Aside from blazing multi-core processor performance, the
“There’s space inside to add a whole stack of extra drives, and even a watercooling system should you wish to install one”
Redback N5 also delivers a decent turn of speed when it comes to gaming, thanks to an 8GB MSI “Armor edition” GeForce GTX 1070 graphics card. This is something of an overlooked GPU, inhabiting the grey area between the flagship GTX 1080 and the value-oriented GTX 1060, but it’s a powerful card. In our Metro: Last Light Redux benchmark, running at 1080p with all detail options set to maximum, it achieved a supersmooth average of 75fps; even at 2,560 x 1,440, the GTX 1070 kept up a very playable 44fps.

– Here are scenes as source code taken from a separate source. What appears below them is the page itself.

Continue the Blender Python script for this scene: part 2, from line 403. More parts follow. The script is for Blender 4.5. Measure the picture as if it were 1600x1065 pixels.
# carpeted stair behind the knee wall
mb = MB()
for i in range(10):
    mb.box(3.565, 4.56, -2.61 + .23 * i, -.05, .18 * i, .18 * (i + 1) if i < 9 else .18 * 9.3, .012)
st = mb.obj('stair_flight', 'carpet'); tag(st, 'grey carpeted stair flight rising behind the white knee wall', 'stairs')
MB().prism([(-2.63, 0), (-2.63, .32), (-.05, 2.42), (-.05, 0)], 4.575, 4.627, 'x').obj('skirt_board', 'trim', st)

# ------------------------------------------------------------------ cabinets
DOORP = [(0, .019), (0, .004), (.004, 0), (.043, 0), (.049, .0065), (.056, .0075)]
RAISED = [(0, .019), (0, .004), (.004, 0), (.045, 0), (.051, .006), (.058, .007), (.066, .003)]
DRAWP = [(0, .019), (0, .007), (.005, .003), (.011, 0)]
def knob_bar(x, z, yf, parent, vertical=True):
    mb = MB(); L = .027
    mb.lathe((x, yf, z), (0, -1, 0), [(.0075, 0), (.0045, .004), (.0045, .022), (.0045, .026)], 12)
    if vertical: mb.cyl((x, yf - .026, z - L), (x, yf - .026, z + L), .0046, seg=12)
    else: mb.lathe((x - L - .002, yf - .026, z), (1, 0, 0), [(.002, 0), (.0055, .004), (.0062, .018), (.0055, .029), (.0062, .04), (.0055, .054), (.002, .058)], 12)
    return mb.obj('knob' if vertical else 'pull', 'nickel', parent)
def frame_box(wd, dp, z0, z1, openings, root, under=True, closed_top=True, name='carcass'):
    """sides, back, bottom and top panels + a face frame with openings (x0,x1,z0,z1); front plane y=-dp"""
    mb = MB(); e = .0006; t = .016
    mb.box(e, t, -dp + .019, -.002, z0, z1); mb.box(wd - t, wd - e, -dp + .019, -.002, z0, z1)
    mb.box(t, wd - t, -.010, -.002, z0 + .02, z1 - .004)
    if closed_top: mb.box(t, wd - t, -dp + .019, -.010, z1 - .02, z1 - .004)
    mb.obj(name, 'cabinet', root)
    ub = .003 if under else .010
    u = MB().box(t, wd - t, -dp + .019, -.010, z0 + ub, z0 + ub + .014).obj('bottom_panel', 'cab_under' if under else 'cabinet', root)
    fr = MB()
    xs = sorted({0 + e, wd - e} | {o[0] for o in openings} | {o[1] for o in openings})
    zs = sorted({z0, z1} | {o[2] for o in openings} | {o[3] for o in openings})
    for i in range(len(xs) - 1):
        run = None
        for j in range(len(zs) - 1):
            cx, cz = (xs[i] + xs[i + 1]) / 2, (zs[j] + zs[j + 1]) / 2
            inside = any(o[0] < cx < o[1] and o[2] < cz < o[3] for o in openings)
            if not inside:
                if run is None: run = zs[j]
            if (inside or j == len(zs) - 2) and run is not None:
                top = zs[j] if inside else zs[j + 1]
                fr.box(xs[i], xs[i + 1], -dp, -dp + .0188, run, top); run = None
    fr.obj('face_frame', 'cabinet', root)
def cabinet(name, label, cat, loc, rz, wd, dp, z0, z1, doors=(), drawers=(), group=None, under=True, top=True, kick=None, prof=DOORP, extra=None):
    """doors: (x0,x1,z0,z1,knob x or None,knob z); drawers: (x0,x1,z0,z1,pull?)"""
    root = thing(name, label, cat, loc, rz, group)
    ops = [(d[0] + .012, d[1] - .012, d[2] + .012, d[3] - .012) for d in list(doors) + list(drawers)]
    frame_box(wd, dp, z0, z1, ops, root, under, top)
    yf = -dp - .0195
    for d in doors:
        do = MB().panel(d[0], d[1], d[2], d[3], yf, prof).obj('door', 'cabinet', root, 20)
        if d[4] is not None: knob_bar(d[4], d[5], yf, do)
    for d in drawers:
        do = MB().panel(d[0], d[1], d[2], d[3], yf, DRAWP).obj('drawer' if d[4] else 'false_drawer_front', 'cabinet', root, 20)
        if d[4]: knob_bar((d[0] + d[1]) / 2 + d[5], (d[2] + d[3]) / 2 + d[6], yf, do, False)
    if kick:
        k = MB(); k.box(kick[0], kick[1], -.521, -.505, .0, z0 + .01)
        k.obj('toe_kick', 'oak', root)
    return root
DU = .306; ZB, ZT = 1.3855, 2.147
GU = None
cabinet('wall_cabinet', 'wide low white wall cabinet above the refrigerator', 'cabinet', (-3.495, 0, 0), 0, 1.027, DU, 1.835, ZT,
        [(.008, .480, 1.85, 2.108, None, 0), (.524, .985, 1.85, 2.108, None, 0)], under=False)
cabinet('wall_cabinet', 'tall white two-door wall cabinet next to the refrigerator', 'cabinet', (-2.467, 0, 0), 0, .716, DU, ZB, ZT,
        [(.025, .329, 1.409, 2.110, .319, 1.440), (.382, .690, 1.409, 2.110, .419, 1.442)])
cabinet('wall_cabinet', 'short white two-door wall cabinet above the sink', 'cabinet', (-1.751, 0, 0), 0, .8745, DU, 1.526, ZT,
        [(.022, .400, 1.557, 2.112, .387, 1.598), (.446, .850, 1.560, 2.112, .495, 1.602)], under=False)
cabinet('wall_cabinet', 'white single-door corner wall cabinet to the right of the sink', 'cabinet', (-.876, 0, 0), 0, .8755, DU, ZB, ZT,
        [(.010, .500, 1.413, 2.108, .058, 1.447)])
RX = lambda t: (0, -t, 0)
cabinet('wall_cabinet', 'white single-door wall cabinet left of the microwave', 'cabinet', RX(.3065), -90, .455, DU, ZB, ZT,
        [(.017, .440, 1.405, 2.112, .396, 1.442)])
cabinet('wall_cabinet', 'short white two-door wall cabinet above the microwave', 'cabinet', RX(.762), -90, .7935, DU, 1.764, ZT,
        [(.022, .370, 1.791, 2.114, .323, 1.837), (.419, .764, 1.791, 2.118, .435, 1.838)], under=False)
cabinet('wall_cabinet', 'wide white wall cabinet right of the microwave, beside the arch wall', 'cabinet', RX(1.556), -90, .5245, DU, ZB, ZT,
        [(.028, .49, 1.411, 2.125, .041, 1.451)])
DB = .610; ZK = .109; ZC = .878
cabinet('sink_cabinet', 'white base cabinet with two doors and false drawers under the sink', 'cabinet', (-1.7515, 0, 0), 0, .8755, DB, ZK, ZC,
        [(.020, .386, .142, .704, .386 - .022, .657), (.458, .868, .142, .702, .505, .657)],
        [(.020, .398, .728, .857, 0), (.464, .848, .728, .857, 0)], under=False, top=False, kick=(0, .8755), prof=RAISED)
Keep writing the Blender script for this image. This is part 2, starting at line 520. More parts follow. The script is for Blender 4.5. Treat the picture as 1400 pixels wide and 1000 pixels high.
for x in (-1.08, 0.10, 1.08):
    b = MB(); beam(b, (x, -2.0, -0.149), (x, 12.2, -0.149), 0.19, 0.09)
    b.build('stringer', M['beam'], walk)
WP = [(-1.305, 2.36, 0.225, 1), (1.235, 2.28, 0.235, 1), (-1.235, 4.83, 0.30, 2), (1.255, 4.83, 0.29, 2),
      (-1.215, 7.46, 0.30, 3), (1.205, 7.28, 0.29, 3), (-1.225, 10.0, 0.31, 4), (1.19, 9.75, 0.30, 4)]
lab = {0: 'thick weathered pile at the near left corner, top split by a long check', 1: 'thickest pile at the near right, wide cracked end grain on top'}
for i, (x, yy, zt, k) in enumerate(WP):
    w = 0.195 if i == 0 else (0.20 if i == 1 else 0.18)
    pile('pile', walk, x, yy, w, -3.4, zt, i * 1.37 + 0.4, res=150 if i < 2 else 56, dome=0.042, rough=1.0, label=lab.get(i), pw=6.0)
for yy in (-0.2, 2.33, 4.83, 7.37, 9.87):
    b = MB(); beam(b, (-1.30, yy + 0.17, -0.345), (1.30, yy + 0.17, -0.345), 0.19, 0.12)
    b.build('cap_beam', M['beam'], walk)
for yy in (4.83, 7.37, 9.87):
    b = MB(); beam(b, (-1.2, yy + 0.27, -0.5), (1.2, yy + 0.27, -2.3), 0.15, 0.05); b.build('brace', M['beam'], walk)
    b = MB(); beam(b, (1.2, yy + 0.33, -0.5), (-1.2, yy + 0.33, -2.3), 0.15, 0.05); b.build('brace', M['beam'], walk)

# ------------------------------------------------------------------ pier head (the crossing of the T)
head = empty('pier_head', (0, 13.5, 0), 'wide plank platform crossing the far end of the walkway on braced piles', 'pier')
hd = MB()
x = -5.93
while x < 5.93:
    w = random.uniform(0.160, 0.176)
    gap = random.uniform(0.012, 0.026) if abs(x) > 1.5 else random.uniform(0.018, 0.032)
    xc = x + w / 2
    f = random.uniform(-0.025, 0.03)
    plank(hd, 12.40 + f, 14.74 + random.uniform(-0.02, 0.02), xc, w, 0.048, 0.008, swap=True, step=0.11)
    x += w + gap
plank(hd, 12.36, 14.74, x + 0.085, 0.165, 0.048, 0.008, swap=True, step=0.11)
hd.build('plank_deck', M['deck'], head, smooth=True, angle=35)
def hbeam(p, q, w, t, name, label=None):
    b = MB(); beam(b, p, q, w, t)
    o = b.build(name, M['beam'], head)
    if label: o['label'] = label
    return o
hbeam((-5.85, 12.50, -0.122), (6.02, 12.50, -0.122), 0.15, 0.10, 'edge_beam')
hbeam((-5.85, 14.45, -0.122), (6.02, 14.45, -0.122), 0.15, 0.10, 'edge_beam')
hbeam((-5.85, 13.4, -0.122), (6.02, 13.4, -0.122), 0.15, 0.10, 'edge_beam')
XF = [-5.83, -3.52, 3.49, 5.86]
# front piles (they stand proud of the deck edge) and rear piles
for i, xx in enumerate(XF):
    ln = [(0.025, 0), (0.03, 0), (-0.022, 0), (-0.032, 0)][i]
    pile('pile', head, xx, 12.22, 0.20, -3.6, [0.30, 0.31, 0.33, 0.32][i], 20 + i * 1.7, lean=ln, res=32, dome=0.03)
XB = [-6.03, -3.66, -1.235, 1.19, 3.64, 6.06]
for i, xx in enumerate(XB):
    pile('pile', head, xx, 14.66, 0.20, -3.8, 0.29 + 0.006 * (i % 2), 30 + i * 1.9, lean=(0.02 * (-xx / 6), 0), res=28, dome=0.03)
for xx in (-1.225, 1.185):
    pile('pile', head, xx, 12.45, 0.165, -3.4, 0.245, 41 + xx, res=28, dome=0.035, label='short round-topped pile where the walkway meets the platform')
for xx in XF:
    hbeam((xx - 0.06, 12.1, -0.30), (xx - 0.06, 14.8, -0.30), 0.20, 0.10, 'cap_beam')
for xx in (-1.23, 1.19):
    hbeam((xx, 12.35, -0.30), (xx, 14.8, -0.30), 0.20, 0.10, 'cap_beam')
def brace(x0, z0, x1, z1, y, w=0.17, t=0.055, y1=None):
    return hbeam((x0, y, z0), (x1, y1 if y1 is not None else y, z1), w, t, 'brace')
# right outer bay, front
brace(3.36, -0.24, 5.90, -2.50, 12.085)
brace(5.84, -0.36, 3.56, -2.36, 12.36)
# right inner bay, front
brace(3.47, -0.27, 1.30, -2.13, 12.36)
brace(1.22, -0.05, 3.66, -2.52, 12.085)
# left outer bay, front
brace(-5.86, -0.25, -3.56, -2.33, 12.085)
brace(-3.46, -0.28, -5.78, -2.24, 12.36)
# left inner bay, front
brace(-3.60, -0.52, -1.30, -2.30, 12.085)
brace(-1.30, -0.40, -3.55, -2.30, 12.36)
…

Only when we pushed the resolution up to 3,840 x 2,160 did things become jerky, with an average frame rate of 19fps. However, if you really want to play at 4K, you can always disable anti-aliasing; this brought the average frame rate back up to a decent 40fps, and at the pixel density of a typical 4K display it makes very little visible difference.
For the price, the Redback N5 is a hugely impressive all-rounder. Depending on your workload, desktop performance ranges from great to phenomenal, and while the graphics card isn’t the pinnacle of gaming technology, it’s powerful enough to keep you gaming in glorious HD for many years to come.
Our only real niggle comes back to the size of the case. With so much power at hand, we doubt many customers will ever need to upgrade the Redback N5 in any significant way – so you’re buying a system that’s much larger than it probably needs to be. Still, it’s aesthetically a cut above your average “gaming” case – and if you’re looking for a system that can grow into something more ambitious, the Redback N5 is the perfect place to start.